For Police, Black Deaths are the Rule, Not the Exception
Black lives matter, but to who? Rafi Alam explores the connection between the appalling rates of black deaths at the hands of police in the United States and Australia.
Around the time I was asked to write this article on police murders of black people in the United States, another high-profile case had just occurred: Freddie Gray in Baltimore. At the time of print, it is likely there will be another case, albeit less well known. After all, police or vigilantes kill a black man every 28 hours in the US.
This excludes black women, who make up around 20 per cent of black deaths at the hands of police in the US. Like Natasha McKenna, a mentally ill woman who was shackled by police and then tasered to death. Or Rekia Boyd, who was shot in the back of the head by a cop – the judge in her case found that involuntary manslaughter was too light, and that he should be charged with first-degree murder. So he threw it out of court.
Even less heard of are black trans women, who are continually harassed, assaulted and murdered by police. One of these women, Deairra Michelle Venable, was harassed and arrested at a protest in Baltimore. The mainstream media was largely silent on the issue, focusing instead on black men who they accused of rioting and thuggery. Then there’s Mya Hall, a black trans woman and sex worker who was gunned down by police after making a wrong turn into Baltimore’s NSA headquarters. She found no justice and even in death, she continues to be misgendered by the press.
Black deaths are treated as unimportant. It is usually only when something else occurs alongside it, such as a riot, that people start paying attention. This is not dissimilar to instances of black deaths in custody here in Australia.

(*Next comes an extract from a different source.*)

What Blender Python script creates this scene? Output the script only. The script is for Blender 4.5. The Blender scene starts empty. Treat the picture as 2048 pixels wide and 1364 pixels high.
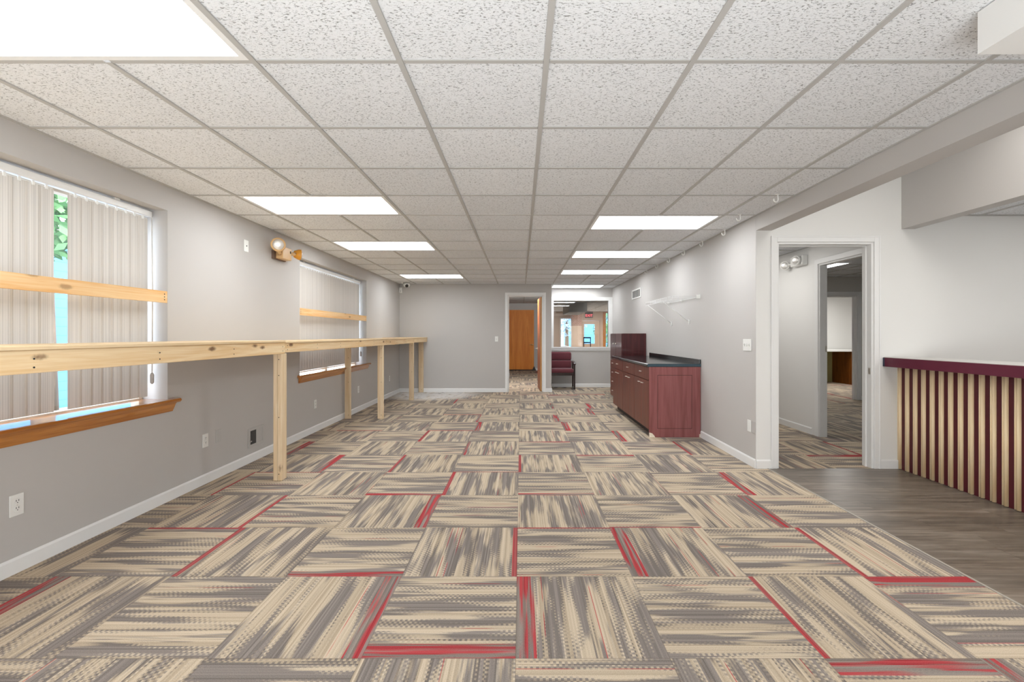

By 2009, African Americans made up 40 per cent of the US prison population, despite comprising only 12 per cent of the total population. In Australia, around 3 per cent of our population is Indigenous. Australian prisons? One quarter Indigenous. An Indigenous youth in Western Australia is 52 times more likely to be in prison than a non-Indigenous person. In Australia, 18 per cent of all deaths in custody – including custody before conviction – are Aboriginal people.
While the majority of these cases involve males, in the last decade, the Aboriginal female population has doubled and now comprises a third of the female prison population—many see this as the state continuing the incarceration of Aboriginal people in a time when so many Aboriginal men have already been imprisoned. Most of these are for petty crimes like not paying fines, effectively creating a debtor prison system for black women.
It is easy to rationalise the highly disproportionate numbers of black arrests and deaths by pointing to the alleged criminality of black people in Australia and the USA. Whether this is intended as pure observation or to imply that black people are simply racially driven to commit more crimes, these supposed answers ignore the real structural reasons why black people in both nations are more likely to face jail time and death at the hands of law enforcement.
The police in both countries have evolved parallel to the histories of domination, enslavement and colonisation. In other words, the very nature of police is entangled in oppression. Many police forces in the United States started as Slave Patrols used to keep black slaves in check. Now, police keep African Americans in check through stop-and-frisks, pulling them over and searching their car; the War on Drugs is the biggest reason for spikes in black incarceration, but it doesn’t target white people: it only gives police forces legislative rationale to continue the harassment and murder of black people.
In Australia, police were formed soon after colonisation to scatter Aboriginal people and make room for settlers. Later, they assumed the position of ‘protectors’ of Aboriginal people in reserves and missions. The discourse surrounding this punishment and abuse was out of a ‘genuine desire’ to better the lives of Aboriginal people. Today, police still arrest Aboriginal people ‘for their own good,’ police still enable the displacement of Aboriginal people from their lands through disproportionately high rates of arrest that move sovereign people from their lands to state-run prisons. They still allow the settlement of sovereign lands, moving Blackfellas off The Block or out of remote communities in Western Australia.
This is not unique. The Native American population in the United States is more prone to police violence than white Americans and Canadian Indigenous folk have prison rates frighteningly similar to that of Australian Aboriginals. It is important as residents of this country to fight for justice. Police are unlikely to pursue justice for the people they have been trained through history to oppress – which makes it even more unbelievable that they are tasked with investigating themselves.
We must remember the names of the people who die from police brutality. We must remember that they are real people, killed because of the colour of their skin and where they came from. Julienka Dhu. TJ Hickey. Cameron Doomadgee. Michael Brown. Rekia Boyd. Mya Hall. Tamir Rice. Freddie Gray. The names of only a few of the many black victims of police racism. We can’t allow this to become so normal that we just resign ourselves to it.